Education and giving people an opportunity. I didn’t have anyone to lean on, so I learnt by myself, bootstrapping along the way. I taught myself to the point where I am now because I got too busy to go to film school. Every movie I watch is like a course for me; I learn, and I see what I can do differently or better.
It’s important to have an ecosystem where you can share knowledge you’ve attained over time. That’s why I created The Master, a costume design masterclass where I teach, pass on knowledge, and select interns for projects. Many people DM me wanting to work, but most don’t have the know-how. The gap I had to fill for myself, I want to fill for them.

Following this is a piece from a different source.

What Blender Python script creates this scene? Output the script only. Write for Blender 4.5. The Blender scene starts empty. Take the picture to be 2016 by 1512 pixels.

If I can create the next Yolanda, that would be amazing. To do modern design is to teach, educate, support, encourage, and build to create a tribe of young designers who will do more than I have.
Finally, If you could design costumes for any kind of film that hasn’t been made in Nollywood yet, what would it be?
Sci-fi. I’d really like to design something for sci-fi. It’s very intriguing; you watch stuff like ‘Star Wars’ and ‘Star Trek’, those kinds of shows with space suits and stuff like that. It’d be really, really, really nice to design something like that. That would be really challenging and different because all these things need different materials.
Like ‘The Avengers’, I find their costumes very intriguing. The kind of fabric that’s used in the fabrication and creation of those pieces is very intriguing. Yes, those kinds of movies are what I’d like to design for.